L’ultima beffa è di pochi giorni fa: è impossibile recuperare la somma, pari a 120 euro mensile, stabilita dal giudice. Il pignoramento è negativo e l’indennizzo resta un miraggio per l’ex portiere, oggi 72enne, rimasto ferito nell’agguato. “E’ incredibile che dopo 21 anni – racconta Onorato all’Adnkronos – riesco solo ad accumulare spese legali per pagare i miei avvocati e a non ricevere neppure un euro dalla Reggiani. Ancora una volta la giustizia mi dà ragione, ma la legge per qualcuno non vale. C’è chi come me rispetta la giustizia e chi invece se ne continua a prendere gioco”.

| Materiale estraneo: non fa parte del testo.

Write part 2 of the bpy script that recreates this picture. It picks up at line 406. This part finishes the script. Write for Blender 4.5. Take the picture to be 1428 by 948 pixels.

Lo scorso 4 marzo, l’ufficiale giudiziario ha cercato di far ‘rispettare’ la sentenza del giudice Simonetta Scirpo. La Argea, società che opera nella moda e della bigiotteria con il marchio Bozart, ha sede legale in via Paleocapa e sede operativa in via Goldoni. In via Paleocapa la società “risulta irreperibile”, spiega Onorato difeso dall’avvocato Livia Verrilli; neppure la notifica in via Goldoni va a buon fine. “La Argea non è presso la Bozart”, si legge nel verbale di pignoramento. Da quanto emerge “la società non possiede alcun bene immobile, mobile e crediti”, ha un conto corrente “ma è inattivo”. I soldi per risarcire Onorato sarebbero stati accantonati, ma degli euro nessuna traccia.